Um exemplo: a apresentação da cantora Ludmilla no BBB21 fomentou debates sobre conceito de 'local de fala' nas redes sociais. Em sua apresentação no reality global a cantora, que é negra, disse 'respeite nosso cabelo, nossa história, nossa ancestralidade'. Pouco antes o cantor sertanejo Rodolffo, que é branco, tinha feito uma piada com o cabelo crespo do professor João Luiz. Para se justificar, Rodolffo disse que seu cabelo também não era liso. Os demais participantes tentaram explicar que ele partia de um lugar de fala diferente de quem tem cabelo crespo e é negro.

"O lugar de fala pontua e também relativiza. Essa é a importância desse conceito, pois relativiza as teorias e as afirmações que muitas vezes são totalizadoras ou generalistas a respeito de um assunto", alerta Borges.

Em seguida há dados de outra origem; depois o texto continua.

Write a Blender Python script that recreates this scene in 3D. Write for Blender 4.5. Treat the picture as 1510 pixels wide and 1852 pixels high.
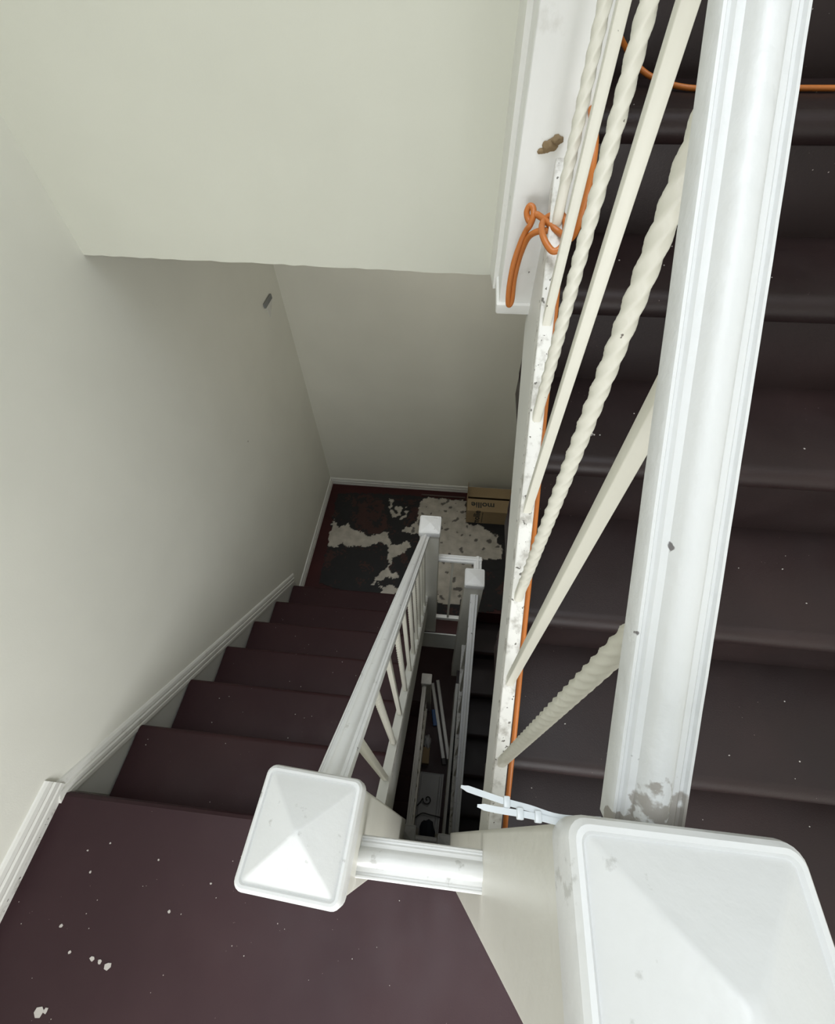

Para que serve o lugar de fala?

O conceito do lugar de fala favorece a participação de grupos que têm menos voz ativa nas decisões e rumos da sociedade. Por exemplo, na decisão de leis que regulamentem o trabalho doméstico, essa discussão é feita e realizada por pessoas que não vivenciaram essas realidades.

A partir de suas experiências, mulheres negras reivindicam a importância de se debater o trabalho doméstico remunerado. Homens brancos e muitas mulheres brancas participam do mesmo debate, muitas vezes, a partir do lugar de patrões e patroas, o que significa que terão uma visão diferente sobre o assunto e sobre a importância de discuti-lo, e também uma opinião diferente sobre as decisões que serão tomadas sobre o tema, Bruna Cristina Jaquetto Pereira, socióloga.

Pereira reforça que o conceito não é um aviso de censura, mas sim um alerta para construção de uma sociedade mais igualitária e favorece a participação de grupos historicamente marginalizados, excluídos e violentados.

"O lugar de fala ressalta a diferença de poder entre diferentes grupos e é um chamado para que estes que dispõem de maior poder desenvolvam uma capacidade de escuta dos grupos menos privilegiados. Só assim vozes que são até o momento silenciadas podem passar a contar", diz a socióloga.